Posted on: Wednesday, September 8, 2004

Corinthian Colleges shares get poor grades

By Dana Calvo
Los Angeles Times

With a successful business as a personal chef, Elizabeth Simek was living the dream of every weekend gourmet.

Her Busy B's Personal Chef Service in Peoria, Ariz., was pulling in more than $50,000 a year. But Simek worried that it wouldn't last. So the entrepreneur set out to earn a bachelor's degree in business management through an online program from Florida Metropolitan University, one of dozens of trade and technical colleges run by Santa Ana, Calif.-based Corinthian Colleges Inc.

Nearly two years into the process, she made a distressing discovery: None of her credits would transfer to any college in Arizona. And she wasn't the only disgruntled student. Simek joined one of three lawsuits against FMU alleging that the school lied about accreditation.

"All my hard work is going nowhere," she said. "It's very frustrating."

A long stretch of bad employment news has helped for-profit education companies like Corinthian, with enrollments industrywide surging 30 percent to 60 percent in the last three years.

But Corinthian has gotten poor grades from Wall Street because of lawsuits like those in Arizona, earnings disappointments and investigations by state and federal officials into the company's business practices.

Corinthian stock has fallen more than 50 percent from its peak of $36.19 reached in April.

David G. Moore, Corinthian's chairman and chief executive, acknowledged the difficulties but said the company had just completed a fiscal year of "unparalleled growth."

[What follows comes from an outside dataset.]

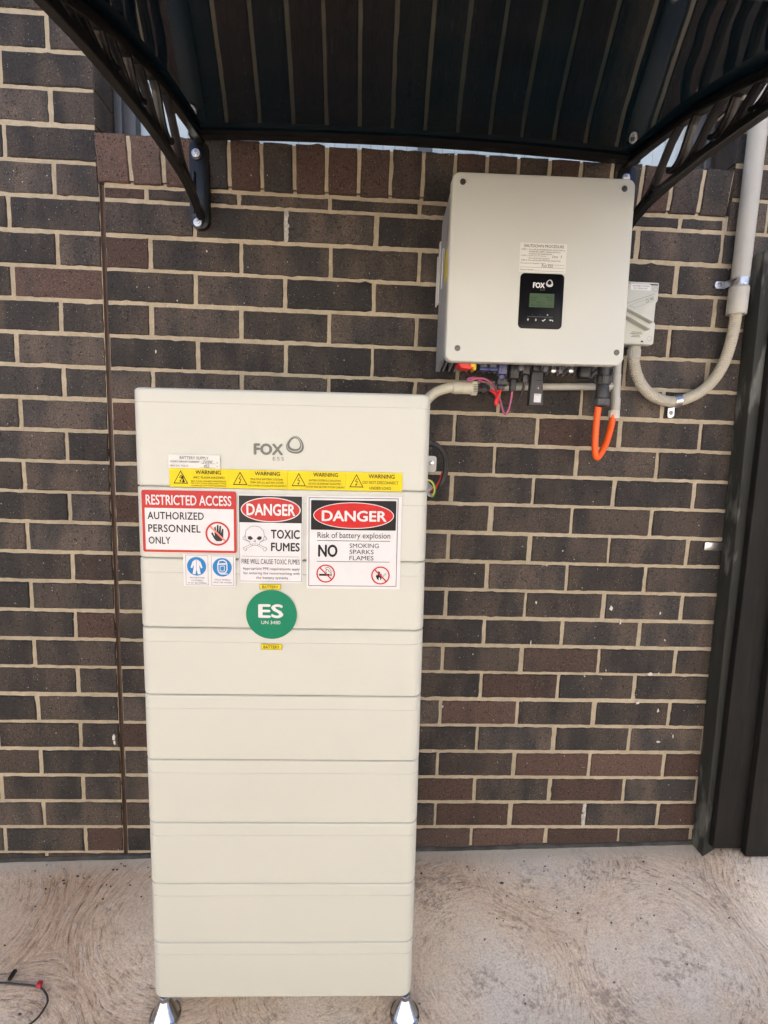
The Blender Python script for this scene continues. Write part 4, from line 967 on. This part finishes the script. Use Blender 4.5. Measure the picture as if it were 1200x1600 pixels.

"It's a rite of passage," Moore said. "We're large enough that we're attracting attention."

Business Week magazine in June ranked Corinthian No. 7 on its 2004 Hot Growth list of America's fastest-growing small companies. The rankings were based on the companies' three-year results in sales, earnings growth and return on capital, according to the magazine.

As for the student lawsuits, Moore said FMU was working to improve the transferability of credits to other educational institutions. In any event, he said, students are warned when they enroll that FMU has no control over whether another school will accept its credits.

In California, the attorney general's office is investigating Corinthian as part of a broad examination of the industry.

At the federal level, the Department of Education found violations of student loan application rules at a Bryman College campus in San Jose, Calif., owned by Corinthian, the company said in June.

The California probe sparked several lawsuits accusing the company of misleading investors. Corinthian has said the suits are without merit.